Title: Henry George Albert Hickling, 1883-1954
Description:
Abstract Henry George Albert Hickling, who always called himself ‘George Hickling’, was born in Nottingham on 5 April 1883.
His school education in Nottingham ended at the age of sixteen, and he then lived for three years in Arbroath with a sister and brother-in-law.
Here he developed an interest in geology, by observation of the structures visible on the sea shore and in the cliffs of Angus, and by walks in the Grampians.
In 1902 he became a student in the University of Manchester, and worked under Professor Wm Boyd Dawkins and Bernard Hobson, gaining 1st class honours in geology in 1905.

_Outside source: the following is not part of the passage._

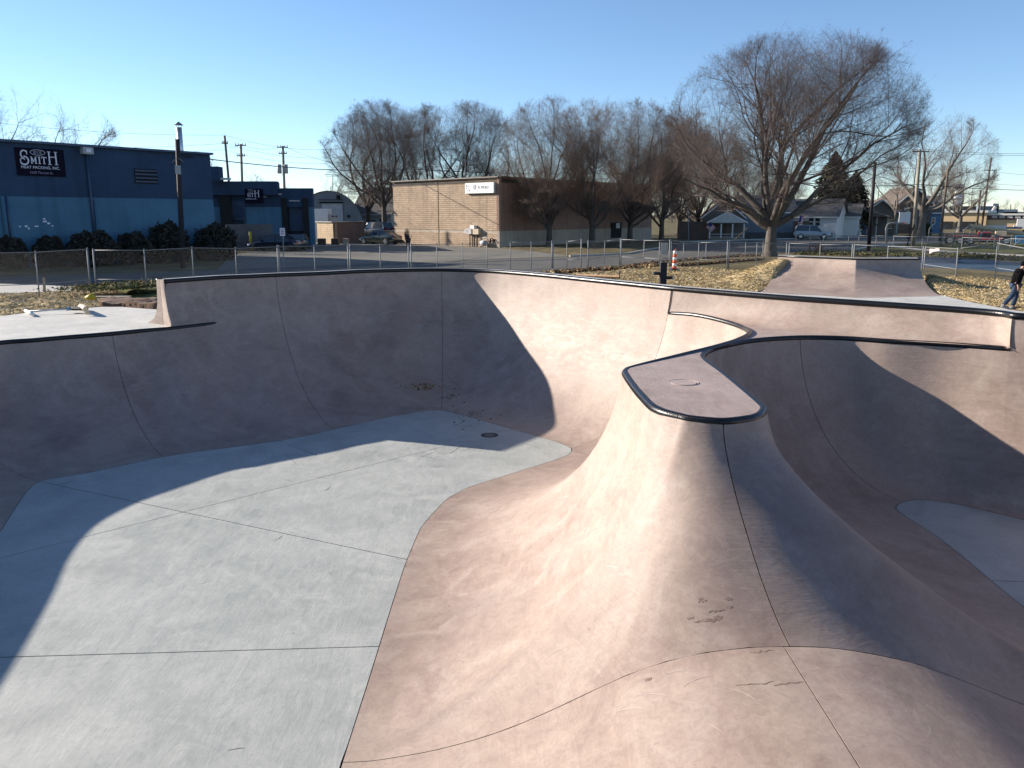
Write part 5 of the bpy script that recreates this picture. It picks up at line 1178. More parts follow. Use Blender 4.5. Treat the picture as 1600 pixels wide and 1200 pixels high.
MB().box(((x0 + x1) / 2 - .3, Dq + 8, z1 + .2), (x1 - x0 + 1, 17, .5)).build('roof_edge', M['offwhite'], wh_); MB().box(((x1 + x3) / 2, Dq + 9, z3 + .15), (x3 - x1, 17, .4)).build('roof_edge', M['offwhite'], wh_)
for a, b in ((1469, 1484), (1488, 1511)):
    xa, xb = q(a, 350).x, q(b, 350).x; zz = q(1490, 346).z; MB().box(((xa + xb) / 2, Dq - .1, zz / 2), (xb - xa, .4, zz)).build('bay_shade', M['dark'], wh_)  # flat near-black panel on the wall, painted as the shade inside a bay
for x in range(1534, 1598, 9): MB().box((q(x, 340).x, Dq + .75, (z2 + z3) / 2 + .1), (.9, .1, .5)).build('clerestory_window', M['box'], wh_)
MB().box((q(1492, 328).x, Dq + 6, z1 + .7), (4.5, 3, 1.4)).build('roof_unit', M['dark'], wh_)
p = q(1509, 330); fl = thing('steel_stack', 'shiny steel exhaust stack above the cream warehouse roof', 'stack', (p.x, Dq + 4, z1 - .3)); hh = q(1515, 284).z - z1
MB().tube([(0, 0, 0), (0, 0, hh)], .95, 14).build('stack_tube', M['alu'], fl, True)
for k in range(5): MB().tube([(0, 0, hh * (k + .6) / 5.5), (0, 0, hh * (k + .6) / 5.5 + .3)], 1.05, 14).build('stack_band', M['galv'], fl, True)
far = thing('roof_plant', 'grey roof units and ducts on a far flat building behind the warehouse', 'roof plant', (0, 0, 0))
for a, b, y0_, y1_, mm in ((1532, 1560, 322, 333, 'quonset'), (1552, 1560, 318, 326, 'box'), (1569, 1590, 327, 333, 'offwhite'), (1560, 1700, 331, 346, 'box')):
    A, B = q(a, y0_, 230), q(b, y1_, 230); MB().box(((A.x + B.x) / 2, 232, A.z / 2), (B.x - A.x, 4, A.z)).build('unit', M[mm], far)
MB().tube([q(1549, 334, 226), q(1556, 323, 226)], .5, 6).build('duct', M['box'], far)
for a, b, y0_, y1_, lab in ((1531, 1562, 352.5, 360, 'white truck trailer with a grey shaded end behind the red pickup'), (1584, 1660, 352.5, 362, 'white box trailer cut off by the right edge of the view'), (1590, 1700, 342, 349, 'farther white trailer roof at the right edge')):
    D_ = 135 if y0_ > 345 else 160; A, B = q(a, y0_, D_), q(b, y1_, D_); t = thing('trailer', lab, 'trailer'); MB().box(((A.x + B.x) / 2, D_ + 1.2, (A.z + .9) / 2), (B.x - A.x, 2.4, A.z - .9)).build('box_body', M['white'], t)
    for x in (.2, .8): MB().tube([(A.x + (B.x - A.x) * x, D_, .45), (A.x + (B.x - A.x) * x, D_ + .3, .45)], .45, 12).build('wheel', M['rubber'], t)
    if a == 1531: MB().box((B.x + 1.0, D_ + 1.2, (A.z + .9) / 2 - .1), (2.0, 2.3, A.z - 1.1)).build('shaded_end', M['quonset'], t)  # end of the white trailer, its shade put in as grey blue colour
bm_ = thing('boom', 'long cream boom slanting over the red pickup bed', 'boom'); MB().tube([q(1514, 353.5, 120), q(1612, 369, 120)], .42, 6).build('boom_beam', M['creme'], bm_); MB().tube([q(1514, 353.5, 120.5), q(1519, 361, 120.5)], .12, 6).build('boom_hook', M['box'], bm_)
def turn(root, pivot, deg, sx=1.):
    pv = Vector((pivot[0], pivot[1], 0)); root.matrix_world = Matrix.Translation(pv) @ Matrix.Rotation(R(deg), 4, 'Z') @ Matrix.Diagonal((sx, 1, 1, 1)) @ Matrix.Translation(-pv)
for t in [o for o in bpy.data.objects if o.get('category') == 'trailer' and o.name.startswith('trailer') and 'box_body' in [c.name.split('.')[0] for c in o.children]]:
    c = [c for c in t.children if c.name.startswith('box_body')][0]; v0 = c.data.vertices[0].co; turn(t, (v0.x, v0.y), -30, 1.12)
turn(bm_, q(1514, 353.5, 120), -8)
# skyline mass of far trees
sg_ = []; r = random.Random(9)
for k in range(330):
    X = -330 + 2.4 * k + r.uniform(-3, 3); D_ = r.uniform(330, 420); H_ = r.uniform(4.5, 8.5) * (1 + .25 * math.sin(k * .21)); W_ = r.uniform(3, 6)
    sg_.append((X, D_, 0, X, D_, H_ * .5, .3, .15))
    for j in range(46):
        a = r.uniform(0, 6.28); e = r.random() ** .5; z = H_ * r.uniform(.35, 1) ; w = W_ * e * math.sqrt(max(.05, 1 - ((z / H_ - .6) / .45) ** 2)); sg_.append((X + w * .4 * math.cos(a), D_, z * .55, X + w * math.cos(a), D_ + w * math.sin(a), z, .10, .05))
o = segs_mesh('far_woods', sg_, M['twig']); o['kind'] = 'stuff'; tag(o, 'far low wood of bare trees along the horizon')

# ================================================================== POLES, WIRES, STREET FURNITURE
def pole(label, px_top, px_bot, D, r, m, group, arms=(), name='utility_pole', extras=None):
    a = WP(px_bot[0], px_bot[1], D); t = WP(px_top[0], px_top[1], D); b = Vector((a.x, D, 0))
    if a.z > 0.3:                                  # foot hidden: run the pole on down to the ground
        k = (t - a); b = a - k * (a.z / k.z)
    o = thing(name, label, 'pole', b, 0, group); tt = t - b
    MB().tube([(0, 0, -.2), tt], [r, r * .75], 10).build('shaft', M[m], o, True)
    for h, w in arms: MB().box((tt.x * h, -.12, tt.z * h), (w, .1, .12)).build('crossarm', M[m], o); [MB().tube([(tt.x * h + x * w, -.12, tt.z * h + .05), (tt.x * h + x * w, -.12, tt.z * h + .25)], .05, 6).build('insulator', M['box'], o) for x in (-.45, -.2, .2, .45)]
    return o, b, t
up_ = 'utility poles along the street'
po0, _, t0_ = pole('dark leaning wooden pole with a small grey box in front of the blue wall', (277, 217), (285.3, 398), 49.5, .17, 'wooddark', up_)
c = WP(278, 265.5, 49.2) - po0.location; MB().box(c[:], (.26, .2, .50)).build('meter_box', M['box'], po0)
for e in ((-.35, -.3), (.35, -.25)): c2 = WP(277, 246, 49.4) - po0.location; MB().tube([c2, c2 + Vector((e[0], 0, e[1]))], .02, 5).build('bracket', M['galv'], po0)
p = WP(283, 240, 62); q_ = WP(279.5, 199, 62); fl = thing('roof_flue', 'bright metal flue with a conical cap rising behind the blue parapet', 'flue', (p.x, 62, p.z - 1.2))
k = q_ - p; MB().tube([(0, 0, 0), k + Vector((0, 0, 1.2))], .20, 12).build('flue_pipe', M['alu'], fl, True)
kk = k + Vector((0, 0, 1.2)); MB().tube([kk + Vector((0, 0, .16)), kk + Vector((0, 0, .40))], [.34, .04], 12).build('flue_cap', M['galv'], fl, True)
for a in (0, 2, 4): MB().tube([kk + Vector((.16 * math.cos(a), .16 * math.sin(a), -.05)), kk + Vector((.2 * math.cos(a), .2 * math.sin(a), .2))], .015, 4).build('cap_strut', M['galv'], fl)
_, _, tA = pole('slim utility pole rising directly behind the end of the tall blue wall', (351, 212), (355.5, 262), 96, .16, 'wood', up_, [(.93, .7)])
_, _, tB = pole('utility pole with small crossarms left of the transformer pole', (376.3, 225), (378.3, 284), 100, .18, 'woodpale', up_, [(.985, 1.3), (.88, 1.0)])
pc, bC, tC = pole('utility pole carrying two grey transformers above the dock wing', (441.8, 228), (444.2, 292), 104, .19, 'woodpale', up_, [(.985, 1.3), (.92, 1.0)])
for s_ in (-1, 1): c = WP(441.5 + s_ * 5, 264, 104) - pc.location; MB().tube([c + Vector((0, 0, -.55)), c + Vector((0, 0, .55))], .27, 10).build('transformer', M['box'], pc, True)
_, _, tD = pole('tall dark bare pole standing on the verge right of the evergreens', (1367.5, 253), (1357, 392), 73, .17, 'wooddark', up_)
_, _, tE = pole('pale wooden utility pole with a crossarm in front of the broad bare tree', (1437.5, 233), (1426.5, 384), 84, .20, 'woodpale', up_, [(.975, 1.7)])
_, _, tF = pole('grey brown utility pole between the twisted tree and the cream warehouse', (1481.5, 264), (1468, 379), 100, .17, 'wood', up_)
_, _, tG = pole('tall utility pole with three crossarms before the warehouse brown band', (1549, 246), (1534, 353), 150, .2, 'wood', up_, [(.83, 2.2), (.71, 2.2), (.6, 1.4)])
_, _, tH = pole('shorter bare pole left of the pole with three crossarms', (1532.5, 297), (1526.5, 353), 148, .2, 'wood', up_)
_, _, tI = pole('thin far pole above the grey roofs at the right edge', (1579.5, 319), (1579, 330), 240, .16, 'wood', up_)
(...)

A year later he became a demonstrator in the small department.
The Geology Department was housed, with those of Botany and Zoology, in a building attached to the Manchester Museum, and the close association between the staff and students of the three departments naturally led to very wide general interests in those fortunate to work in them.
At that time palaeobotany had become of real interest to ‘structural botany’, and the discovery by Scott and Oliver in 1904 that Lagenostoma was the seed of a plant with fern-like leaves and a peculiar anatomy roused wide interest, especially in Manchester where there were large collections, and where Williamson had worked.
Thus it is natural that Hickling published admirable accounts (1907 and 1910) of the detailed structure of two Calamitean cones; to these nothing has since been added.
In 1906 he saw in the Nottingham Museum tracks of a reptile from a sandstone interbedded in the Magnesian Limestone of Mansfield, and described one form immediately.
Somewhat later (1909) he discovered several more types of track from the same place, and realizing that they were the only footprints known of certain Upper Permian age, examined all other accessible footprints also regarded as ‘Permian’—from Penrith, Dumfries and ‘Elgin’.
Of these he gave a summary account, with excellent outline figures of individual prints and tracks, showing that all those from these places, whilst largely similar to one another, differed entirely from all known Triassic tracks and from those of Carboniferous age.
Nothing has since been added to our knowledge of Upper Permian tracks.